Wednesday, May 6, 2015

Rough Ashlar No. 20: A Radical Approach to Lodge

I'm going to keep this short and sweet, because that's exactly what the goal is. Again and again one hears an old line, both of complaint and inquiry about the character of Lodge meetings. No, I'm not talking about the ideological differences between Liberal and UGLE style Masonry, nor about differing approaches such esoteric vs. rational.

People complain that lodge meetings can be tedious and that this leads or may be perceived as potentially leading to the loss of (especially younger) members. This is followed usually by much hand wringing and head shaking, because that is a revered Masonic tradition, as the down-heartened mason wonders what can be done to liven things up. 

Well, there is one simple solution which could easily be implemented. Gut the minutes and secretary's reports. In fact, gut any and all reports. Strip them from the meeting. Period. Today, everyone has access to email, and if they choose not to deal with email, they can call upon some family member to assist. There is simply no excuse. If you can't deal with email, then the only lodge meeting you should be attending meets in the eternal east. 

All these reports can be sent in advance to members with the understanding that if they want to discuss any matter within them, they can, by providing advance notice by way of an email response to that message - provided the subject is weighty enough, have a total of five minutes in the comment period. In the case of fairly bureaucratic matters, the comments and suggestions can be passed to all by email as well. With that time freed up, there are no end of more beneficial and stimulating discussions that may be had. 

There is in fact, no reason that the form and structure of regular meetings cannot be modified or streamlined. The details of the meeting are not defined by anyone's landmarks. They are for the most part the confluence of constitutional regulations and old usage or tradition. In most cases, the regulations require that some means of handling issues related to correspondence and business be accommodated but there should be a fair bit of latitude for how that is done.

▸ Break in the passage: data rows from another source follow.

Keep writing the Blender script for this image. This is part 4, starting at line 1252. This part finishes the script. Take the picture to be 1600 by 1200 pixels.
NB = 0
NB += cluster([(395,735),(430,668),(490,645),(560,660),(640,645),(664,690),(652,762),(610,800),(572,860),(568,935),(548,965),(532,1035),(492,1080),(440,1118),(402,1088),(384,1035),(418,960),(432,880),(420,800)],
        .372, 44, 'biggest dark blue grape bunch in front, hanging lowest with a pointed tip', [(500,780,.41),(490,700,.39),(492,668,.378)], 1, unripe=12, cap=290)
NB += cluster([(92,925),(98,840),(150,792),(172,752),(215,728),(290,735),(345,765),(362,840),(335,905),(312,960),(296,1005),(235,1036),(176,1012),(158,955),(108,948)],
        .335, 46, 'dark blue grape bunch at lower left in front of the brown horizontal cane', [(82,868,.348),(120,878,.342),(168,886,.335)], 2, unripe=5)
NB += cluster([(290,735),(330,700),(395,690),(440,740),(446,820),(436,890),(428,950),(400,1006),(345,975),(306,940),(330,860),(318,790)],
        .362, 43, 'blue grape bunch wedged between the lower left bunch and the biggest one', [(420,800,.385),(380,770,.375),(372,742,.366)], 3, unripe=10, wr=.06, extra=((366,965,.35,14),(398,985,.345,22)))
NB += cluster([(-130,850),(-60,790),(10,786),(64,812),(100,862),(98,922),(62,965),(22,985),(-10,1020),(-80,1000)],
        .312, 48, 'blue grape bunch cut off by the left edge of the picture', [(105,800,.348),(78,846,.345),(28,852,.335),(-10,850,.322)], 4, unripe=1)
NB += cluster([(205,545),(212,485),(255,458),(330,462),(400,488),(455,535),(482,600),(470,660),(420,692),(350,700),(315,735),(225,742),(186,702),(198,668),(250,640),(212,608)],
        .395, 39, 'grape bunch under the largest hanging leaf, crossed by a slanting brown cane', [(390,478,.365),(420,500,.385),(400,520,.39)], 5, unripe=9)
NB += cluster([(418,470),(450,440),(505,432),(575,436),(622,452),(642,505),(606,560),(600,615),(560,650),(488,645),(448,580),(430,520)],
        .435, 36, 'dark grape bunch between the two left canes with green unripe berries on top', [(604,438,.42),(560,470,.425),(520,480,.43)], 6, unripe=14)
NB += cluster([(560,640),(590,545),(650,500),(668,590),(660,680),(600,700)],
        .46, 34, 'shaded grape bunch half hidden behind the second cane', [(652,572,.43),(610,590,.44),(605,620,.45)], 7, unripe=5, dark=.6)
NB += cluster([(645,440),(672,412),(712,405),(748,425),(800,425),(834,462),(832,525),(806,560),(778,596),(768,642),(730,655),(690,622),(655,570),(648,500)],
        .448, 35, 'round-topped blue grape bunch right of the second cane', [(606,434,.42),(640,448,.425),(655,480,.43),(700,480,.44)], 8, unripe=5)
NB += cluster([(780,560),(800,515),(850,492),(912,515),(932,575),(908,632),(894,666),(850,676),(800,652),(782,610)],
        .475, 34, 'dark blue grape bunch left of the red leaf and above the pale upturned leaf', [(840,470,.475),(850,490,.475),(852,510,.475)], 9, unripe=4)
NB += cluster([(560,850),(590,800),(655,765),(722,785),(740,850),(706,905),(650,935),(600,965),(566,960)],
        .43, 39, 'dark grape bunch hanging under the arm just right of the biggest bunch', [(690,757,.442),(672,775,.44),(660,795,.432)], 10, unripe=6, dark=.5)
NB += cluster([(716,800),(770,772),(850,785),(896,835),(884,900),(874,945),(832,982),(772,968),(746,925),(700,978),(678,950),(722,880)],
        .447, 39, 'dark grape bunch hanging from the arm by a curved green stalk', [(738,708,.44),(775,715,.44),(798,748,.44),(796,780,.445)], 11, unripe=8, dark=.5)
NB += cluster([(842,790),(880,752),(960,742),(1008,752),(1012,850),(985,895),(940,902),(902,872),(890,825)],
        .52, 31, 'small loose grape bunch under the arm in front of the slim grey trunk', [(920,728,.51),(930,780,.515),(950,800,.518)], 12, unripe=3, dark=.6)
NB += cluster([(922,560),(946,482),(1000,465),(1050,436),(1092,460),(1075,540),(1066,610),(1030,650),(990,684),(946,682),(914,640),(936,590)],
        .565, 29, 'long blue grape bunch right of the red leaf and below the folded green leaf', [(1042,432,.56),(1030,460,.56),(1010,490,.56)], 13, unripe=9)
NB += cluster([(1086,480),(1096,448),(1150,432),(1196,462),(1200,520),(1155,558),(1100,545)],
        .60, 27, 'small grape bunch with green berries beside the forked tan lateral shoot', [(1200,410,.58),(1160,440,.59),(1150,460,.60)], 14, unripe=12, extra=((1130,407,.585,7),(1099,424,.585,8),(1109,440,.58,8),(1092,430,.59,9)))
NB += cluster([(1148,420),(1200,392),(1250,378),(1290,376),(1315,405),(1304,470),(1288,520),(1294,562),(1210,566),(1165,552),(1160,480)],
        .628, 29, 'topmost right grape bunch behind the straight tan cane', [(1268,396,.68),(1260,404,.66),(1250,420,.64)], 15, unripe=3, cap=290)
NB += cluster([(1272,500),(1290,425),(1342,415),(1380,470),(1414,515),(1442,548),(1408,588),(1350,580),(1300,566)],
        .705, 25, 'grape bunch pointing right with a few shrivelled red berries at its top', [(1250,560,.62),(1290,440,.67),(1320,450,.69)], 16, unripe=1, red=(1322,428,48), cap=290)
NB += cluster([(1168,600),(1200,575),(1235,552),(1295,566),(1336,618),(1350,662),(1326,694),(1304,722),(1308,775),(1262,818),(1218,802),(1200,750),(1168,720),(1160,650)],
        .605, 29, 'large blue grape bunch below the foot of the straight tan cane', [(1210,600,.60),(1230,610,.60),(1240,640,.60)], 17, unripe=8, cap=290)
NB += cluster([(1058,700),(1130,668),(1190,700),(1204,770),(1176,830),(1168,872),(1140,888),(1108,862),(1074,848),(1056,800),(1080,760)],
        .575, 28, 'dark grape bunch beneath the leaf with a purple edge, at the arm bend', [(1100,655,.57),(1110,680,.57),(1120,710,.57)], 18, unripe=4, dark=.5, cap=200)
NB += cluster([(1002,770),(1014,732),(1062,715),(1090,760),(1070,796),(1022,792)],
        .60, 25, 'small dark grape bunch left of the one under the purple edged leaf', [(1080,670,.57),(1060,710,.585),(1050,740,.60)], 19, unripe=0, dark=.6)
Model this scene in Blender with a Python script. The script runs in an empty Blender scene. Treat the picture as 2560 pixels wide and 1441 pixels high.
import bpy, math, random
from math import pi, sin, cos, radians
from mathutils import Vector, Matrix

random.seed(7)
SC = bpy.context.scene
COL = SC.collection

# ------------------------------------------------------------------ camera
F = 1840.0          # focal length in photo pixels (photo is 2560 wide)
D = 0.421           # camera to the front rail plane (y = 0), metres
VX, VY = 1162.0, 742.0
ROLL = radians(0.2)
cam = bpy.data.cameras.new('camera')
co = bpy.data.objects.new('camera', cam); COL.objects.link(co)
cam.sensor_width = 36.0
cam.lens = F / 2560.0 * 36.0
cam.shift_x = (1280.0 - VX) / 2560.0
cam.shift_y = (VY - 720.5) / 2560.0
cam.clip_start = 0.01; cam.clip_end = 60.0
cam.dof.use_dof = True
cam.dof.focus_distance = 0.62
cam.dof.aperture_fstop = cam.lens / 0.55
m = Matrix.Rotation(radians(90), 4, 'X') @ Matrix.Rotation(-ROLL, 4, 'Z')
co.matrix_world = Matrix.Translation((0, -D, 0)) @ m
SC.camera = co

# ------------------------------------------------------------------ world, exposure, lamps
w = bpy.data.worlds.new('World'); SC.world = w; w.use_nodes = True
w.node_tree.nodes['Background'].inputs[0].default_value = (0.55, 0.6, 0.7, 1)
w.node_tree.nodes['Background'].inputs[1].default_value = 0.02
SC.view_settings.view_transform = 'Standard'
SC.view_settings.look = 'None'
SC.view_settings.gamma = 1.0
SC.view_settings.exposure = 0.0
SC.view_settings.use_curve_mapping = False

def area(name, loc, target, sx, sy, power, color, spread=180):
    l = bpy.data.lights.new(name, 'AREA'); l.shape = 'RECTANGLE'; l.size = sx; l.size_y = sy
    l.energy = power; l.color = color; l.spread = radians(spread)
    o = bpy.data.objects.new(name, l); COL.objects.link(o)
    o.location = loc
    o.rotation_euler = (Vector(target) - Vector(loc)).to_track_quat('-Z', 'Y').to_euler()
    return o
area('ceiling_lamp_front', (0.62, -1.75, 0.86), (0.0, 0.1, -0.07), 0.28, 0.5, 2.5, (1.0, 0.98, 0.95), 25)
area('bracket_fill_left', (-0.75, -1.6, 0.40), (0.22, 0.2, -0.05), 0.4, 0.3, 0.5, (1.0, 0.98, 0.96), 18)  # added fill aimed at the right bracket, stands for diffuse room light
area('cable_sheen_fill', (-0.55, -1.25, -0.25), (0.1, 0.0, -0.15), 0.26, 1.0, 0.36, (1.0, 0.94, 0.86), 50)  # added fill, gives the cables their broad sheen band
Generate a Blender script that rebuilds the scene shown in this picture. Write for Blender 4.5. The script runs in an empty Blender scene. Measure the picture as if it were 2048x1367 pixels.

You see, the more I think about it, the more I begin to believe that Freemasonry is shrinking, not just because it has lost touch with society, although it unquestionably has, but perhaps even more because habitual practice has made it quite simply, as boring as hell. There may be a few shining examples of lodges which are dynamic, but by and large they are the exceptions that prove the rule. Freemasonry is in fact boring itself to death. There is absolutely no excuse for that. Do something about it!